Katharine’s earlier attempts at long narrative—‘A City Girl in Central Australia’ (1906) and Wild Oats of Han (written 1908)—both had stronger autobiographical elements than Windlestraws. After that, perhaps influenced by O’Dowd’s ‘poet militant’ ideal, she created intentionally didactic, political works in her plays The Burglar (1910), Her Place (c. 1913), and For Instance (c. 1914), the latter two suffragette dramas. In Windlestraws, she struck out in an opposite direction, turning away from both politics and autobiography, only to find writing pure romance for the market was not enough to guarantee success. ‘One can only wonder’, comments the critic Jack Beasley, ‘at the direction her writing may have taken had Windlestraws been a commercial success’.37

Then, in April 1913, Katharine’s first book appeared, a modest, self-published twenty-page pamphlet of poems called Clovelly Verses. She wrote the poems on a visit to the village of Clovelly in Devonshire in the summer of 1912. Decades later, she described it as ‘a first offering to my mother… I had not yet evolved from the “ye” and “thou” of poetical expression. So young and amusing they seem now; but maybe of interest to you as indicating the outlook of the young person before she encountered Marxism—as a key to KSP’.38 They are the sort of poems her genteel, conventional mother appreciated—rhyming, descriptive, safely revelling in the charms of nature:

I love the runes

That the years write on the dunes

And the tunes

That the bee sings

As it swings

O’er the heather.39

Katharine’s lack of creative achievement in this period reflects the priority she had to give to the grind of freelancing. By 1913 she was finally finding success as a journalist; she described the ‘turning of the tide’ after the editor of the Globe accepted a story about osier harvesting on the banks of the Ouse, written while she was staying with the Frasers. That article didn’t actually appear for another year, but the editor asked for a couple more stories and her work was also being accepted by other London newspapers. Ironically, once she’d established herself as a freelancer she was offered a staff position at the Star and Daily Chronicle, but she didn’t need it now.40

IN JUNE 1913, Katharine visited Rudolf Broda, the Austrian socialist, in Paris. He’d helped to inspire her political quest seven years earlier and she now had more things than ever to talk to him about. Broda relocated to Switzerland during the war, from where he published a pacifist supplement to his journal.41 After the war, he and his wife divorced and he emigrated to the United States without her in 1923.42 In 1932 he revived his journal after a ten-year hiatus and was teaching at a small college in Ohio when he died, aged just fifty-one.43 Rudolf and his utopian vision of international progress have been forgotten; the Europe he thought was evolving towards justice and peace in 1913 was about to be torn apart. Yet if nothing else, Katharine was to remember his influence for the rest of her life.

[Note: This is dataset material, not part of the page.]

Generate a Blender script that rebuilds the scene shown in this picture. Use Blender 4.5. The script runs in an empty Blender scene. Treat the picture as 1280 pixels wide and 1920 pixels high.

ON 15 DECEMBER 1913, Katharine’s best friend Hilda married Louis Esson in a quiet civil ceremony in Melbourne. Christian Jollie Smith was one of the witnesses. The fourth member of the circle of friends from high school days, Nettie Higgins, was now engaged to the writer Vance Palmer.

In London eleven days earlier, Katharine had turned thirty. Time was slipping by; there was a new urgency for a breakthrough, for the big literary success she had spent her twenties dreaming about.